I made these and they were fabulous, I love the pumpkin spice and the pumpkin, it is a very subtle flavor. I only had chunky natural peanut butter, next time I will try it with creamy.
thank you for the delicious, easy recipe
If I have flax seed, will that suffice? Or should I run it in the blender?
I would grind it up into a meal first. The seeds also will not gel into a “flax egg”
I have eggs but no flax, can I use just one egg instead? Or would it be one egg white?
I’d do one egg instead of the flax. However, the addition of an egg usually creates for a cakey cookie! Just an FYI
Just made these with butternut squash purée – super easy and delicious!

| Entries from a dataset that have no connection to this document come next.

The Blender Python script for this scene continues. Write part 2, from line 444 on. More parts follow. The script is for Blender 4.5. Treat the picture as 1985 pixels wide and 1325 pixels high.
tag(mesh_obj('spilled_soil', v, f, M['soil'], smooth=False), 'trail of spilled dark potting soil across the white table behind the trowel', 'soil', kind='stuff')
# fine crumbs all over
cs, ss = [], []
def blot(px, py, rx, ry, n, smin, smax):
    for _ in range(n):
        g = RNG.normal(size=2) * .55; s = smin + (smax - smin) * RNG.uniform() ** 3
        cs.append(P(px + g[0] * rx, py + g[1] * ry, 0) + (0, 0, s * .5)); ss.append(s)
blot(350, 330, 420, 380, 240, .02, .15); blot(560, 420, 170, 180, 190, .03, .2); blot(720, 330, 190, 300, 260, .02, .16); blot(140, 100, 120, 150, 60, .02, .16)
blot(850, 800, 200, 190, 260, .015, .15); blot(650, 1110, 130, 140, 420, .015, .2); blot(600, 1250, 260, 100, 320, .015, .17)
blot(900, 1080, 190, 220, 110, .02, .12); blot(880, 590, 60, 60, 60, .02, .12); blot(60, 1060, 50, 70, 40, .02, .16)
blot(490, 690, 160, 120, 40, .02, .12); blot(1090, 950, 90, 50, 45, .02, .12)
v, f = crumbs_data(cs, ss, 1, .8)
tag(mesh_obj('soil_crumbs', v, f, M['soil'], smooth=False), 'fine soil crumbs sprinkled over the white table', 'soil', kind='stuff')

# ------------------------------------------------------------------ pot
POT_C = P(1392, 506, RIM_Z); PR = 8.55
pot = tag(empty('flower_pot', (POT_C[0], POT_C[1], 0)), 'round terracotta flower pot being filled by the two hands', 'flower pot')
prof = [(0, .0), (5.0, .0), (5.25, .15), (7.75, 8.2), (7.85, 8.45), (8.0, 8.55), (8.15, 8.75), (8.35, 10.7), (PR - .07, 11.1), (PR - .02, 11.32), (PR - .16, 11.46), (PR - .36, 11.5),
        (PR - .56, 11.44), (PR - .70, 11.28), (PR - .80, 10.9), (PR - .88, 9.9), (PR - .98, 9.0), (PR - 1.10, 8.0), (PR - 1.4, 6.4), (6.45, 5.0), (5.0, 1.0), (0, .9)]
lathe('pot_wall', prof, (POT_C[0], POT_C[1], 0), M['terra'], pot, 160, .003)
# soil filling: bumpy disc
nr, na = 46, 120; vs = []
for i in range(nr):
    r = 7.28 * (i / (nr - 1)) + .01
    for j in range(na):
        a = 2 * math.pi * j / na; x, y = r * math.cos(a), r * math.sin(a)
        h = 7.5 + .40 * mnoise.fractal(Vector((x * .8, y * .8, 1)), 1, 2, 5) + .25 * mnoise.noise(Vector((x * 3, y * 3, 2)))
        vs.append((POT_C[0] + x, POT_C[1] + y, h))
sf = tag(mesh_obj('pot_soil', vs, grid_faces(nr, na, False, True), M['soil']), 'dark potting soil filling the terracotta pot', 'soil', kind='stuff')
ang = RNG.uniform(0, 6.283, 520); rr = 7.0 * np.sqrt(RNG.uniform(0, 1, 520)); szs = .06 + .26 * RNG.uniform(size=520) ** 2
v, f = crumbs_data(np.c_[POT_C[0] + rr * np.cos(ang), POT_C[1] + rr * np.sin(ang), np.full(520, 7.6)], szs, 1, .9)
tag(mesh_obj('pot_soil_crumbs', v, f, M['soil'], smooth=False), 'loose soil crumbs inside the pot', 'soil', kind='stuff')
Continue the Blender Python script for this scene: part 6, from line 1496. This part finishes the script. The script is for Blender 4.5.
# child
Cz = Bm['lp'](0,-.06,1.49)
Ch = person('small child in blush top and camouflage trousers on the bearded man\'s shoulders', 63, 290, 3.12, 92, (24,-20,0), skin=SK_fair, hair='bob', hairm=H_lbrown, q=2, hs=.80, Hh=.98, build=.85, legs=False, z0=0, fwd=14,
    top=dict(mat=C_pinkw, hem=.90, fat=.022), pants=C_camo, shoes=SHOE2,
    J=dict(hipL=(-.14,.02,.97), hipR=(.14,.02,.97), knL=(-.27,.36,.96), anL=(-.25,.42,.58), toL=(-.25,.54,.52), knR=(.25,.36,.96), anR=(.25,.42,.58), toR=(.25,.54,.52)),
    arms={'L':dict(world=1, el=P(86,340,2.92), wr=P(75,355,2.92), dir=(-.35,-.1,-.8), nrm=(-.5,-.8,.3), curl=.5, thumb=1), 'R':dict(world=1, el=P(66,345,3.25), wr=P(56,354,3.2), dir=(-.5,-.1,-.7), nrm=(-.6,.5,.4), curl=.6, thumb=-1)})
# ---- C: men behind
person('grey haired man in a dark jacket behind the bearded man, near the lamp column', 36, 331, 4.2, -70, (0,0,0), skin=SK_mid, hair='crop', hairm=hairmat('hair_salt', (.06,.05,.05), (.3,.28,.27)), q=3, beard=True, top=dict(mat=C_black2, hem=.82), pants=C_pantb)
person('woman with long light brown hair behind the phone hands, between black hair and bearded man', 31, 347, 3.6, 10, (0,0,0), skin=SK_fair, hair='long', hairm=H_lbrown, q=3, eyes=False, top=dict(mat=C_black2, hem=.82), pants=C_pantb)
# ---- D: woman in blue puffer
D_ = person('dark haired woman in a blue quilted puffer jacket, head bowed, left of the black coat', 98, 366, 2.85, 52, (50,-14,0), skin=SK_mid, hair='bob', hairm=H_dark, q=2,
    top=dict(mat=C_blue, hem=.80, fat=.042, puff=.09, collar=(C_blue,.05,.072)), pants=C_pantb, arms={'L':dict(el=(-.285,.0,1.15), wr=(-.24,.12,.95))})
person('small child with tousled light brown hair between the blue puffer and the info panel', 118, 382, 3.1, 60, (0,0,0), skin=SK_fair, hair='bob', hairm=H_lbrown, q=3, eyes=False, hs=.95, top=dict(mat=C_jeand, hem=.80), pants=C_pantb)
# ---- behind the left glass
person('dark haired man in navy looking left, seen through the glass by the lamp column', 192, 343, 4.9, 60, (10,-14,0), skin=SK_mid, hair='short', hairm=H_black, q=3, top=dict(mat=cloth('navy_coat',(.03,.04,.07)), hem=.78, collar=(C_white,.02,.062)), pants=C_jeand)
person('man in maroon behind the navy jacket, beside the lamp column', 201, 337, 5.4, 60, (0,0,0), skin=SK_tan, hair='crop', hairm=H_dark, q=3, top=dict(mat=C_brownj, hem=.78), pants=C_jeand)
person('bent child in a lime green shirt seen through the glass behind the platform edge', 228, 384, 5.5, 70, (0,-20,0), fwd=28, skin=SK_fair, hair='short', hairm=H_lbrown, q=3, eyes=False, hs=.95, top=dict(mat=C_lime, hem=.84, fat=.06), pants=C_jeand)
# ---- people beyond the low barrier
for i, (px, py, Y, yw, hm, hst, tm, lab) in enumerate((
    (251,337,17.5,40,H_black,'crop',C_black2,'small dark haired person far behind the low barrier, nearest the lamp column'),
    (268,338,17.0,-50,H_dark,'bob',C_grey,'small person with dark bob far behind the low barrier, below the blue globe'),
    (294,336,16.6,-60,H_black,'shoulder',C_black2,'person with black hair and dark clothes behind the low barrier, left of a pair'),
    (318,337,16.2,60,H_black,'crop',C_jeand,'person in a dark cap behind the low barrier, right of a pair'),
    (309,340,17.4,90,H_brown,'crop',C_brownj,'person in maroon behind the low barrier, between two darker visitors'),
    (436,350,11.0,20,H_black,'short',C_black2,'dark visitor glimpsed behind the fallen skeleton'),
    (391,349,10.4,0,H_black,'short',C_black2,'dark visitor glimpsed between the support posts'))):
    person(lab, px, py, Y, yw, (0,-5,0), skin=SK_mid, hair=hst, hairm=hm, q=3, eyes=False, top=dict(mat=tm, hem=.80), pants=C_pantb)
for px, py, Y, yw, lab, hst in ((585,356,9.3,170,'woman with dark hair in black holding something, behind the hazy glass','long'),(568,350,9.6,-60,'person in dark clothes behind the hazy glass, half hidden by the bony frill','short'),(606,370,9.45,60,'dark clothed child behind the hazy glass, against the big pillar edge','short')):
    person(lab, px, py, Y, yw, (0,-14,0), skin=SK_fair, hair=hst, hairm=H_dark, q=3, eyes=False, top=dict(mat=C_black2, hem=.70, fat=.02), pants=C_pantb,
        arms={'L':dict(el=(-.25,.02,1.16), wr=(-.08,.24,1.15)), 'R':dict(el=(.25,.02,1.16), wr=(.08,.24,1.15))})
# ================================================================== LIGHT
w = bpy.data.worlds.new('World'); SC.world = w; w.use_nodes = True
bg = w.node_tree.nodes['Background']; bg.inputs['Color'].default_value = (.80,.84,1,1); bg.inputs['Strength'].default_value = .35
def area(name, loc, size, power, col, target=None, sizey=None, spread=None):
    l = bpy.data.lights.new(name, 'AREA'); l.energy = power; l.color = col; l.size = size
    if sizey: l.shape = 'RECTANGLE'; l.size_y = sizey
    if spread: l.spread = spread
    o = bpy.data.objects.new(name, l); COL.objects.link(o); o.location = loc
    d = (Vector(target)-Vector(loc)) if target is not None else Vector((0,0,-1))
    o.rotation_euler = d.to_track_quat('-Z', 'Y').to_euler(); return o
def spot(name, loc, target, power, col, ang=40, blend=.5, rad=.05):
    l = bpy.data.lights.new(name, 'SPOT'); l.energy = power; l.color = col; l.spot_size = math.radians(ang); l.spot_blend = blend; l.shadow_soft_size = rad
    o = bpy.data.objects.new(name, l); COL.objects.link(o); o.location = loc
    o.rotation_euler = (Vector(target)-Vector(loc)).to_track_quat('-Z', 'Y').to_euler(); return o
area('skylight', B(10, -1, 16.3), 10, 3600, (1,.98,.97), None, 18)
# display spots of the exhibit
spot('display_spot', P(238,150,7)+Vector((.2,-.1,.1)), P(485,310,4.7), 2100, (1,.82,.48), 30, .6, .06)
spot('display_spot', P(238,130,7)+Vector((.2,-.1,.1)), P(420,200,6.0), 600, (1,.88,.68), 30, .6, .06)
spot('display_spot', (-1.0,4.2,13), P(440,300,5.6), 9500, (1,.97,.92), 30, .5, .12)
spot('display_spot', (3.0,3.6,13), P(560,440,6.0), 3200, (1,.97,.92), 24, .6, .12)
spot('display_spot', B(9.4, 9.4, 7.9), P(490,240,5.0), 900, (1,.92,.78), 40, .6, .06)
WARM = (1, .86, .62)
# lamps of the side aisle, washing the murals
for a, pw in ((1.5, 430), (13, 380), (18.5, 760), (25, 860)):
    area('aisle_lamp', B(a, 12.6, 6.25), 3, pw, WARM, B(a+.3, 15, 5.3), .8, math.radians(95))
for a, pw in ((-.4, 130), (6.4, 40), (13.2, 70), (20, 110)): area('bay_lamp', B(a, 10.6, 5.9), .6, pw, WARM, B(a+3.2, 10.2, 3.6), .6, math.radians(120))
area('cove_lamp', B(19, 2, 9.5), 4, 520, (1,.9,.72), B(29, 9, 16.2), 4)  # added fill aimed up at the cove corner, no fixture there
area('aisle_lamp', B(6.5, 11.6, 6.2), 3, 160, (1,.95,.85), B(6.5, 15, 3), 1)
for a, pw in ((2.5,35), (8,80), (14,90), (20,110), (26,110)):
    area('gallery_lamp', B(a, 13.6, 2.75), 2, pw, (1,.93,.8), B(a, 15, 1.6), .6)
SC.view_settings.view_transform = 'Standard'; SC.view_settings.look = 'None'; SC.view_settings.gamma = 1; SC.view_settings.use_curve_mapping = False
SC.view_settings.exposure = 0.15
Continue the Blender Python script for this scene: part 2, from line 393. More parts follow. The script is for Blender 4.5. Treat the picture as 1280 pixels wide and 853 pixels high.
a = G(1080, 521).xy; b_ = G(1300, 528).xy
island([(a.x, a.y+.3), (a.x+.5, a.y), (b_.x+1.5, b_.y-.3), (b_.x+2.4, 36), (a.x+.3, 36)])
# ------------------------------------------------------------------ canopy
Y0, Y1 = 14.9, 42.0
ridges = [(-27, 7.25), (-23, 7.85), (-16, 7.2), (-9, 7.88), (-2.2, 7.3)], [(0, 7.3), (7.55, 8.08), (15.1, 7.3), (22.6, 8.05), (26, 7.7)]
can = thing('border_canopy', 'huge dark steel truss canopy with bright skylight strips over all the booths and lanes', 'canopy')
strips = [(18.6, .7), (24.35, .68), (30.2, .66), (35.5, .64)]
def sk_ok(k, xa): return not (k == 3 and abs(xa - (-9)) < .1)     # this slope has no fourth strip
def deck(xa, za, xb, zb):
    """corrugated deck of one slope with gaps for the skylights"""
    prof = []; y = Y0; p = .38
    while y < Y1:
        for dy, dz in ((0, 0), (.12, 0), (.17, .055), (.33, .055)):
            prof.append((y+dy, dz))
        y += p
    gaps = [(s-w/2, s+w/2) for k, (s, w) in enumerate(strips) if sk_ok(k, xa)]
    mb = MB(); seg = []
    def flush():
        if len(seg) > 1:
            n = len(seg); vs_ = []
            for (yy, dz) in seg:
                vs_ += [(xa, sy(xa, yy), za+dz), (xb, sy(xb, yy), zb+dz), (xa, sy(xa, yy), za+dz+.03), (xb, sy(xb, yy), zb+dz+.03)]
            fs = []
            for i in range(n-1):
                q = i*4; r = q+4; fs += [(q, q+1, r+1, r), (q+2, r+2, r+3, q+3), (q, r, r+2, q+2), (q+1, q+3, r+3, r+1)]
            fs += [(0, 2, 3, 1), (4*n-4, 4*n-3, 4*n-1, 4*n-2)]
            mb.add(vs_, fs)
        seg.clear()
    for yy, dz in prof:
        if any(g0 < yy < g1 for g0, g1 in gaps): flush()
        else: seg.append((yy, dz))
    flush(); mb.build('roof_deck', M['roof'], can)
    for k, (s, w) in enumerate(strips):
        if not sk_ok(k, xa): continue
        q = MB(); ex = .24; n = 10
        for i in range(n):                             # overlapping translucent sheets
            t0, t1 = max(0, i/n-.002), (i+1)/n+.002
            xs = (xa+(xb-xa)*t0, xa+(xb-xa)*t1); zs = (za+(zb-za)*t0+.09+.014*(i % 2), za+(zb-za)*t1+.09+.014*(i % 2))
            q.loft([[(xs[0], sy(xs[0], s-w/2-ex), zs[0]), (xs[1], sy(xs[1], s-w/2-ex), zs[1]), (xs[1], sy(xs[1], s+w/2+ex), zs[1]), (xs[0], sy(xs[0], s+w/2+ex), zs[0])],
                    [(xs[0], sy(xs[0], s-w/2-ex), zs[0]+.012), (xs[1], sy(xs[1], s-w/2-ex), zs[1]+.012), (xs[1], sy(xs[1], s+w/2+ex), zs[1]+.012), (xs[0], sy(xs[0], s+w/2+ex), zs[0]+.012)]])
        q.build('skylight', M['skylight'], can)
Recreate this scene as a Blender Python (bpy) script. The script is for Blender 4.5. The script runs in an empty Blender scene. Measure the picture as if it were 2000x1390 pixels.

Yay! I am so glad you enjoyed them!
Followed recipe exactly. Cookies came out completely flat, and never hardened. Massive waste of time >:(
Sorry to hear these didn’t work out for you, Jordan. Usually the dough is pretty thick, so I’m surprised to hear that the cookies were flat. I wonder if your peanut butter had more oil/was thinner than mine.
Could be, I couldn’t find natural peanut butter either.